## [COLLECTED DATA]

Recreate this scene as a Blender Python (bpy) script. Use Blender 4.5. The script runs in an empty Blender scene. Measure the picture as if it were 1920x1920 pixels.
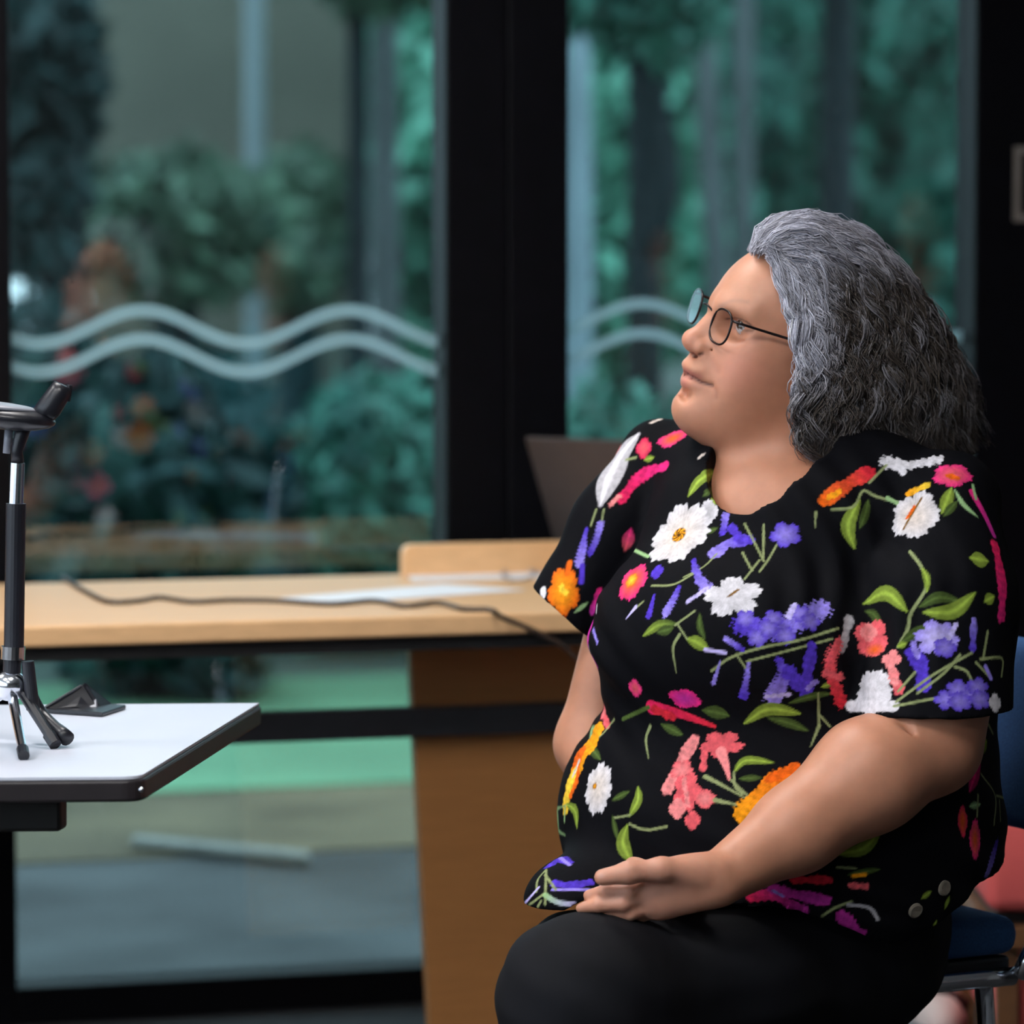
import bpy, bmesh, math, random
import numpy as np
from mathutils import Vector, Matrix
from mathutils.bvhtree import BVHTree

random.seed(7)
RNG = np.random.default_rng(11)
scene = bpy.context.scene
COL = scene.collection

# ------------------------------------------------------------------ camera, world, exposure
FPX = 7500.0            # focal length in pixels of the 1920 frame
CAM_Z = 1.28
PITCH = math.atan(535.0 / FPX)
cam_data = bpy.data.cameras.new('camera')
cam = bpy.data.objects.new('camera', cam_data)
COL.objects.link(cam)
cam.location = (0, 0, CAM_Z)
cam.rotation_euler = (math.pi / 2 - PITCH, 0, 0)
cam_data.sensor_width = 36
cam_data.lens = 36 * FPX / 1920
cam_data.clip_start = 0.05
cam_data.clip_end = 200
cam_data.dof.use_dof = True
cam_data.dof.focus_distance = 4.38
cam_data.dof.aperture_fstop = 4.2
scene.camera = cam

world = bpy.data.worlds.new('overcast_sky')
scene.world = world
world.use_nodes = True
bg = world.node_tree.nodes['Background']
bg.inputs['Color'].default_value = (0.72, 0.86, 1.0, 1)
bg.inputs['Strength'].default_value = 2.5

scene.view_settings.view_transform = 'Standard'
scene.view_settings.look = 'None'
scene.view_settings.exposure = 0.13
scene.view_settings.gamma = 1.0
scene.view_settings.use_curve_mapping = False
scene.cycles.max_bounces = 5
scene.cycles.diffuse_bounces = 3
scene.cycles.glossy_bounces = 3
scene.cycles.transparent_max_bounces = 12
scene.cycles.use_adaptive_sampling = True
scene.cycles.adaptive_threshold = 0.08
scene.cycles.adaptive_min_samples = 12
scene.cycles.use_denoising = True

CEILING_POWER = 27.0      # emission strength of the ceiling diffusers

# ------------------------------------------------------------------ geometry helpers
CP, SP = math.cos(PITCH), math.sin(PITCH)

def ray(px, py):
    u = (px - 960) / FPX
    v = (960 - py) / FPX
    return np.array([u, CP + v * SP, -SP + v * CP])

def at(px, py, Y):
    d = ray(px, py)
    return np.array([0, 0, CAM_Z]) + d * (Y / d[1])

def onz(px, py, z):
    d = ray(px, py)
    return np.array([0, 0, CAM_Z]) + d * ((z - CAM_Z) / d[2])

THETA = math.radians(16)
E1 = np.array([math.cos(THETA), math.sin(THETA), 0.0])
NN = np.array([math.sin(THETA), -math.cos(THETA), 0.0])
W0 = np.array([(400 - 960) / FPX * 6.5, 6.5, 0.0])
ZZ = np.array([0, 0, 1.0])

def WP(e, d, z):
    return W0 + e * E1 + d * NN + z * ZZ

def wall_ez(px, py, d=0.0):
    dr = ray(px, py)
    o = np.array([0, 0, CAM_Z])
    p0 = W0 + d * NN
    t = np.dot(p0 - o, NN) / np.dot(dr, NN)
    p = o + dr * t
    return np.dot(p - W0, E1), p[2]

def srgb(r, g, b):
    def f(c):
        c /= 255.0
        return c / 12.92 if c <= 0.04045 else ((c + 0.055) / 1.055) ** 2.4
    return (f(r), f(g), f(b))

# ------------------------------------------------------------------ materials
def mat(name, col, rough=0.5, metal=0.0, var=0.12, scale=30.0, bump=0.0, spec=0.5, coat=0.0, stretch=None,
        sss=0.0, attr=None, emit=None, island=0.0, trans=0.0):
    m = bpy.data.materials.new(name)
    m.use_nodes = True
    nt = m.node_tree
    N = nt.nodes
    L = nt.links
    b = N['Principled BSDF']
    b.inputs['Roughness'].default_value = rough
    b.inputs['Metallic'].default_value = metal
    b.inputs['Specular IOR Level'].default_value = spec
    b.inputs['Coat Weight'].default_value = coat
    tc = N.new('ShaderNodeTexCoord')
    mp = N.new('ShaderNodeMapping')
    L.new(tc.outputs['Object'], mp.inputs['Vector'])
    if stretch:
        mp.inputs['Rotation'].default_value = (0, 0, stretch[3] if len(stretch) > 3 else 0)
        mp.inputs['Scale'].default_value = stretch[:3]
    nz = N.new('ShaderNodeTexNoise')
    nz.inputs['Scale'].default_value = scale
    nz.inputs['Detail'].default_value = 5
    L.new(mp.outputs['Vector'], nz.inputs['Vector'])
    mr = N.new('ShaderNodeMapRange')
    mr.inputs['From Min'].default_value = 0.3
    mr.inputs['From Max'].default_value = 0.7
    mr.inputs['To Min'].default_value = 1 - var
    mr.inputs['To Max'].default_value = 1 + var
    L.new(nz.outputs['Fac'], mr.inputs['Value'])
    mul = N.new('ShaderNodeVectorMath')
    mul.operation = 'SCALE'
    L.new(mr.outputs['Result'], mul.inputs['Scale'])
    if attr:
        at_ = N.new('ShaderNodeAttribute')
        at_.attribute_name = attr
        L.new(at_.outputs['Color'], mul.inputs[0])
    else:
        mul.inputs[0].default_value = col
    last = mul.outputs['Vector']
    if island > 0:
        g = N.new('ShaderNodeNewGeometry')
        mr2 = N.new('ShaderNodeMapRange')
        mr2.inputs['To Min'].default_value = 1 - island
        mr2.inputs['To Max'].default_value = 1 + island
        L.new(g.outputs['Random Per Island'], mr2.inputs['Value'])
        m2 = N.new('ShaderNodeVectorMath')
        m2.operation = 'SCALE'
        L.new(last, m2.inputs[0])
        L.new(mr2.outputs['Result'], m2.inputs['Scale'])
        last = m2.outputs['Vector']
    L.new(last, b.inputs['Base Color'])
    if bump > 0:
        bp = N.new('ShaderNodeBump')
        bp.inputs['Strength'].default_value = bump
        bp.inputs['Distance'].default_value = 0.002
        L.new(nz.outputs['Fac'], bp.inputs['Height'])
        L.new(bp.outputs['Normal'], b.inputs['Normal'])
    if sss > 0:
        b.inputs['Subsurface Weight'].default_value = sss
        b.inputs['Subsurface Radius'].default_value = (1.0, 0.35, 0.2)
        b.inputs['Subsurface Scale'].default_value = 0.006
    if emit:
        b.inputs['Emission Color'].default_value = (*emit[:3], 1)
        b.inputs['Emission Strength'].default_value = emit[3]
    return m

def glass_mat(name, tint, refl):
    m = bpy.data.materials.new(name)
    m.use_nodes = True
    nt = m.node_tree
    nt.nodes.clear()
    N, L = nt.nodes, nt.links
    out = N.new('ShaderNodeOutputMaterial')
    mix = N.new('ShaderNodeMixShader')
    tr = N.new('ShaderNodeBsdfTransparent')
    gl = N.new('ShaderNodeBsdfGlossy')
    gl.inputs['Roughness'].default_value = 0.012
    gl.inputs['Color'].default_value = (0.93, 0.98, 1, 1)
    nz = N.new('ShaderNodeTexNoise')
    nz.inputs['Scale'].default_value = 3.0
    cr = N.new('ShaderNodeMapRange')
    cr.inputs['To Min'].default_value = 0.96
    cr.inputs['To Max'].default_value = 1.0
    L.new(nz.outputs['Fac'], cr.inputs['Value'])
    sc = N.new('ShaderNodeVectorMath')
    sc.operation = 'SCALE'
    sc.inputs[0].default_value = tint
    L.new(cr.outputs['Result'], sc.inputs['Scale'])
    L.new(sc.outputs['Vector'], tr.inputs['Color'])
    fr = N.new('ShaderNodeFresnel')
    fr.inputs['IOR'].default_value = refl
    geo = N.new('ShaderNodeNewGeometry')
    inv = N.new('ShaderNodeMath'); inv.operation = 'SUBTRACT'; inv.inputs[0].default_value = 1.0
    L.new(geo.outputs['Backfacing'], inv.inputs[1])
    fm = N.new('ShaderNodeMath'); fm.operation = 'MULTIPLY'
    L.new(fr.outputs['Fac'], fm.inputs[0])
    L.new(inv.outputs['Value'], fm.inputs[1])
    L.new(fm.outputs['Value'], mix.inputs['Fac'])
    L.new(tr.outputs['BSDF'], mix.inputs[1])
    L.new(gl.outputs['BSDF'], mix.inputs[2])
    L.new(mix.outputs['Shader'], out.inputs['Surface'])
    return m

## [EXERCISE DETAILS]
Copy nothing but the lines from the top of the data down to the line containing "bg.inputs['Strength'].default_value = 2.5", and leave the pictures out.

## [WRITTEN SOLUTION]
Recreate this scene as a Blender Python (bpy) script. Use Blender 4.5. The script runs in an empty Blender scene. Measure the picture as if it were 1920x1920 pixels.
import bpy, bmesh, math, random
import numpy as np
from mathutils import Vector, Matrix
from mathutils.bvhtree import BVHTree

random.seed(7)
RNG = np.random.default_rng(11)
scene = bpy.context.scene
COL = scene.collection

# ------------------------------------------------------------------ camera, world, exposure
FPX = 7500.0            # focal length in pixels of the 1920 frame
CAM_Z = 1.28
PITCH = math.atan(535.0 / FPX)
cam_data = bpy.data.cameras.new('camera')
cam = bpy.data.objects.new('camera', cam_data)
COL.objects.link(cam)
cam.location = (0, 0, CAM_Z)
cam.rotation_euler = (math.pi / 2 - PITCH, 0, 0)
cam_data.sensor_width = 36
cam_data.lens = 36 * FPX / 1920
cam_data.clip_start = 0.05
cam_data.clip_end = 200
cam_data.dof.use_dof = True
cam_data.dof.focus_distance = 4.38
cam_data.dof.aperture_fstop = 4.2
scene.camera = cam

world = bpy.data.worlds.new('overcast_sky')
scene.world = world
world.use_nodes = True
bg = world.node_tree.nodes['Background']
bg.inputs['Color'].default_value = (0.72, 0.86, 1.0, 1)
bg.inputs['Strength'].default_value = 2.5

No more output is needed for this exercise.